Practice Area(s): Professional Liability
Lawyer(s): Mark A. Bloomquist Erin D. Doran
Office(s): Minneapolis
Date: Apr 22 2016
District court granted summary judgment, holding that Repossession Company’s recovery of debtor’s car from a locked, underground garage of an apartment building was neither a trespass nor a violation of the Fair Debt Collection Practice Collection Practices Act (FDCPA). The defendant repossession agent, retained by an auto loan lender, drove his own car closely behind a random tenant’s car into the parking garage before the automatic garage door closed behind the agent’s car. Once inside the garage, the agent located the unattended debtor’s car, opened the car door using a Slim Jim, put the car into neutral, and pushed it out of the garage to a waiting tow truck, which then towed the debtor’s car off the premises to an impound lot.

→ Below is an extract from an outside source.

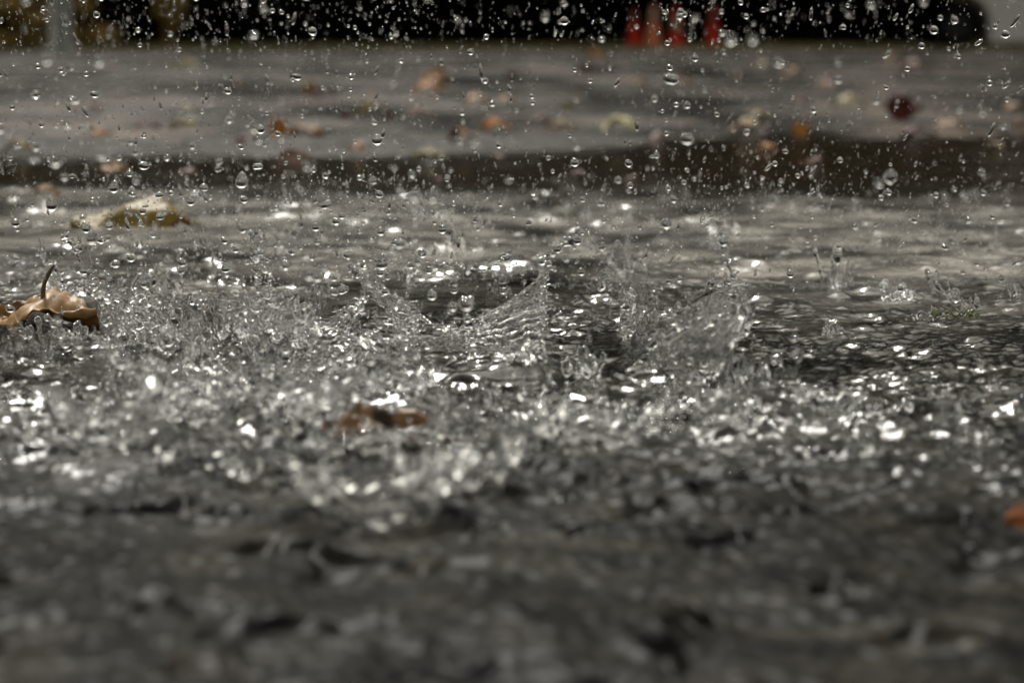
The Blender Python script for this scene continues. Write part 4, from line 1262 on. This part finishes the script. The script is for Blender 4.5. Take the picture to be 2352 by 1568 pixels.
DM = {k: drop_mesh(k, 3) for k in ('round', 'wobble', 'pear', 'lump', 'dumbbell')}
G_DROP = "water drops flying in the air above the flood"
HAND = [  # x, y, radius px, distance m, kind, squash, tilt, label
    (718, 72, 10, 1.27, 'round', 1.0, 0, "round sharp drop against the black wood left of the middle"),
    (866, 321, 13, 1.27, 'round', 1.0, 0, "large sharp round drop above the left half of the road, bright on top and bottom"),
    (1296, 48, 10, 1.22, 'round', 1.0, 0, "drop against the black wood left of the cones"),
    (1541, 181, 18, 1.08, 'wobble', 0.75, 0.1, "flattened bright drop below the second and third cones"),
    (1677, 90, 13, 0.80, 'round', 1.0, 0, "large blurred white drop just right of the fourth cone"),
    (1728, 90, 11, 0.78, 'round', 1.0, 0, "dim blurred drop second to the right of the fourth cone"),
    (1577, 318, 16, 1.02, 'wobble', 0.9, 0, "bright blurred drop below centre right of the road"),
    (1788, 143, 12, 0.86, 'round', 0.85, 0, "whitish blurred drop on the upper road right of the cones"),
    (1924, 182, 11, 0.98, 'wobble', 0.8, 0.4, "pair-like blurred drop on the upper road at right"),
    (2000, 12, 10, 0.92, 'wobble', 0.8, 0, "blurred drop at the top edge near the right"),
    (1320, 373, 10, 1.27, 'round', 1.0, 0, "sharp drop over the dark water right of centre"),
    (1444, 375, 9, 1.27, 'wobble', 1.0, 0.5, "sharp tilted drop over the dark water, right of another sharp drop"),
    (108, 137, 12, 0.80, 'round', 0.85, 0, "blurred white drop beside the grey post at upper left"),
    (228, 140, 12, 0.80, 'round', 0.95, 0, "blurred white drop right of the grey post"),
    (170, 230, 13, 0.98, 'wobble', 0.6, 0.3, "flattened blurred drop below the grey post"),
    (82, 217, 11, 1.10, 'lump', 0.9, 0, "lumpy drop at upper left with a trailing bit"),
    (330, 380, 13, 1.27, 'wobble', 0.8, 0, "oval sharp drop above the yellow leaf at left"),
    (262, 428, 11, 1.20, 'pear', 1.1, 0.2, "stretched drop just above the yellow leaf"),
    (555, 413, 14, 1.15, 'pear', 1.1, 0.1, "ring-like bright drop at the dark water right of the yellow leaf"),
    (592, 382, 10, 1.25, 'dumbbell', 0.7, 1.5, "double drop above the dark water at left"),
    (598, 297, 11, 1.25, 'round', 1.0, 0, "drop left of the upright orange leaf"),
    (118, 467, 13, 1.17, 'pear', 1.1, -0.2, "pear-shaped bright drop left of the yellow leaf"),
    (438, 460, 10, 1.25, 'pear', 1.0, 0.1, "pointed drop at the right end of the yellow leaf"),
    (748, 469, 15, 1.25, 'wobble', 0.62, -0.5, "dark tilted oval drop at the edge of the pale water"),
    (725, 521, 10, 1.27, 'round', 1.0, 0, "round drop below the dark tilted oval drop"),
    (36, 512, 10, 1.22, 'round', 1.0, 0, "drop at the left edge level with the yellow leaf"),
    (127, 368, 15, 0.85, 'round', 0.95, 0, "big pale blurred drop near the left edge of the road"),
    (217, 217, 10, 1.20, 'wobble', 0.8, 0.2, "flat drop on the road right of the lumpy one"),
    (682, 177, 10, 1.25, 'wobble', 0.8, 0.1, "oval drop on the upper road left of centre"),
    (523, 209, 9, 1.25, 'wobble', 0.9, 0, "oval drop on the upper road at left"),
    (2045, 405, 15, 0.98, 'lump', 1.1, 0.1, "big lumpy blurred drop over the dark water at right"),
    (2145, 69, 10, 1.24, 'round', 1.0, 0, "sharp drop against the black wood at right"),
    (2309, 79, 10, 1.27, 'round', 0.95, 0, "sharp drop in front of the pale car"),
    (2100, 505, 9, 1.1, 'wobble', 0.8, 0, "pale drop above the far right of the flood"),
    (1530, 513, 13, 1.12, 'lump', 0.9, 0.3, "lumpy translucent drop above the pale water right of centre"),
    (417, 602, 10, 1.27, 'wobble', 1.1, 0, "drop above the flood right of the leaf stem"),
    (300, 592, 11, 1.20, 'wobble', 0.85, 0, "dark-topped drop above the flood at left"),
    (232, 551, 11, 1.20, 'wobble', 0.8, -0.4, "tilted drop below the yellow leaf"),
    (340, 645, 19, 1.20, 'lump', 1.0, 0.2, "largest lumpy water blob hanging over the left splashes"),
    (586, 566, 18, 1.20, 'dumbbell', 1.0, 0.05, "tall stretched water blob over the narrow left splash"),
    (878, 600, 14, 1.14, 'pear', 1.1, 0.2, "bright stretched blob above the left arm of the crown"),
    (985, 620, 9, 1.27, 'round', 1.0, 0, "clear round drop above the crown splash"),
    (1335, 624, 9, 1.27, 'round', 1.0, 0, "clear round drop right of the crown's tip"),
    (1327, 533, 8, 1.27, 'wobble', 1.0, 0.5, "dark little drop above the crown's tip"),
    (1155, 667, 8, 1.27, 'round', 1.0, 0, "small dark drop inside the crown's opening"),
    (1265, 657, 12, 1.25, 'wobble', 0.55, 0.1, "flat drop just off the crown's right rim"),
    (1018, 827, 11, 1.20, 'round', 1.0, 0, "clear bubble-like drop low in front of the crown"),
    (706, 735, 11, 1.22, 'wobble', 1.2, 0.2, "tall oval drop left of the crown"),
    (502, 925, 13, 1.16, 'pear', 1.2, 0.1, "tall drop left of centre above the ragged foreground splash"),
    (1505, 673, 12, 1.05, 'wobble', 0.6, 0, "very bright flat drop left of the tall water sheet"),
    (1383, 566, 9, 1.15, 'lump', 1.1, 0, "small bright lump between crown tip and water sheet"),
    (1660, 553, 12, 1.12, 'lump', 1.1, 0, "bright lumpy drop over the tall water sheet"),
    (1815, 629, 9, 1.27, 'round', 1.0, 0, "sharp round drop above the calmer flood at right"),
    (2172, 567, 9, 1.12, 'wobble', 0.8, 0, "bright drop above the flood at far right"),
    (1120, 1243, 17, 0.84, 'dumbbell', 0.7, 0.25, "lone bright drop low in the dark foreground"),
    (1295, 1070, 11, 0.98, 'wobble', 1.0, 0, "bright blurred drop in the foreground right of the splash arm"),
    (1500, 890, 8, 1.2, 'wobble', 0.6, 0, "tiny bright drop under the dark dish-shaped splash"),
    (1070, 697, 17, 0.98, 'wobble', 1.0, 0, "soft blurred drop in the middle of the crown's opening"),
    (2163, 822, 8, 1.1, 'wobble', 0.6, 0, "bright flat drop over the calmer flood at far right"),
    (865, 600, 6, 1.2, 'round', 1.0, 0, "small drop touching the bright stretched blob"),
    (150, 545, 10, 1.2, 'lump', 1.3, 0.5, "bright lump at the top of the slanting strand at left"),
    (178, 568, 12, 1.2, 'lump', 1.2, 0.7, "bright jagged lump under another at the top of the left strand"),
]


def put_drop(p, r, kind, sq, tilt, label, turn=None, pxy=None):
    o = bpy.data.objects.new("water_drop", DM[kind])
    COL.objects.link(o)
    o.location = p
    o.scale = (r, r, r * sq)
    o.rotation_euler = (0, tilt, turn if turn is not None else random.uniform(-0.5, 0.5))
    if label: tag(o, label, 'water drop', G_DROP)
    else: LABQ.append((o, 'flying drop', G_DROP, pxy[0], pxy[1], 0))


for (px, py, rp, D, kind, sq, tl, lab) in HAND:
    put_drop(at(px, py, D), rp * D / FPX, kind, sq, tl, lab)

# the rest: thrown up at random, bigger ones as single drops, fine mist as one mass
rs = random.Random(99)


def spray_pos():
    while True:
        u_ = rs.random()
        if u_ < 0.55:
            px, py = rs.uniform(-30, 2380), rs.uniform(-20, 520)
            dens = 0.55 + 0.45 * (px < 1000) + 0.25 * (1500 < px < 1800)
        elif u_ < 0.70:
            px, py = rs.uniform(200, 2380), rs.uniform(400, 660); dens = 1.0
        elif u_ < 0.93:
            px = rs.gauss(620, 480); py = rs.gauss(760, 170)
            dens = 1.0 if 480 < py < 1160 else 0.15
        else:
            px, py = rs.gauss(1560, 260), rs.gauss(860, 190)
            dens = 1.0
        if rs.random() > dens: continue
        D = rs.uniform(0.82, 1.9) if rs.random() < 0.8 else rs.uniform(1.9, 3.2)
        if rs.random() < 0.30: D = rs.gauss(1.25, 0.12)
        if not (-40 < px < 2400 and -30 < py < 1250): continue
        p = at(px, py, D)
        if p.z < 0.006: continue
        return p, px, py, D, (1.45 if 0.55 <= u_ < 0.93 and px < 1100 else 1.0)


cand = []
for k in range(9000):
    p, px, py, D, bigger = spray_pos()
    rp = rs.paretovariate(1.9) * 1.1          # radius in px of the 2352 frame at 1.2 m
    rp = min(rp, 7.5) * bigger
    r = rp * 1.2 / FPX
    cand.append((r / D, r, p, px, py, D))
cand.sort(key=lambda c: -c[0])
NB = 300 - len(HAND)
for (_, r, p, px, py, D) in cand[:NB]:
    kind = rs.choice(['round', 'round', 'wobble', 'wobble', 'pear', 'lump'])
    sq = rs.uniform(0.7, 1.1)
    put_drop(p, r, kind, sq, rs.gauss(0, 0.4), None, pxy=(px, py))

write_labels()

# fine spray: thousands of tiny drops, one mass
bm = bmesh.new(); bmesh.ops.create_icosphere(bm, subdivisions=2, radius=1.0)
bv = np.array([v.co[:] for v in bm.verts]); bf = np.array([[v.index for v in f.verts] for f in bm.faces]); bm.free()
rest = cand[NB:]
n = len(rest)
ctr = np.array([c[2][:] for c in rest]); rad = np.array([c[1] for c in rest])
r_ = np.random.default_rng(3)
el = np.where(r_.random(n) < 0.45, r_.uniform(1.3, 3.0, n), r_.uniform(0.75, 1.1, n))   # stretched by their speed
ang = r_.normal(0, 0.22, n) - 0.20 + 0.85 * np.clip(ctr[:, 0] / (ctr[:, 1] * 0.36) + 0.35, 0, 1)
wd_ = np.where(el > 1.2, 0.72, 1.0)
loc = bv[None] * np.stack([rad * wd_, rad * wd_, rad * el], 1)[:, None, :]
ca, sa = np.cos(ang)[:, None], np.sin(ang)[:, None]
V = np.stack([loc[..., 0] * ca + loc[..., 2] * sa, loc[..., 1], -loc[..., 0] * sa + loc[..., 2] * ca], -1) + ctr[:, None, :]
F = bf[None] + (np.arange(n) * len(bv))[:, None, None]
o = link("spray", mesh_np("spray", V.reshape(-1, 3), F.reshape(-1, 3)), M_WATER)
tag(o, "fine spray of tiny water drops filling the air over the road", 'spray', kind='stuff')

The repossession was accomplished without confrontation with anyone. The debtor sued the repossession agent, alleging the agent had trespassed and breached the peace, constituting violation of the FDCPA, conversion, and trespass. The agent argued that, while a nonresident entering the apartment’s parking garage might be deemed a trespasser, the agent in this case had a legitimate business reason to enter the garage because the debtor, in its loan contract, had consented to self-help repossession. The U.S. District Court Judge, David Doty, agreed, holding that the agent’s typical practice of retrieving cars by following another car into the otherwise locked and secured communal garage was a legitimate business activity and not a breach of the peace, not a trespass, and not a violation of the FDCPA.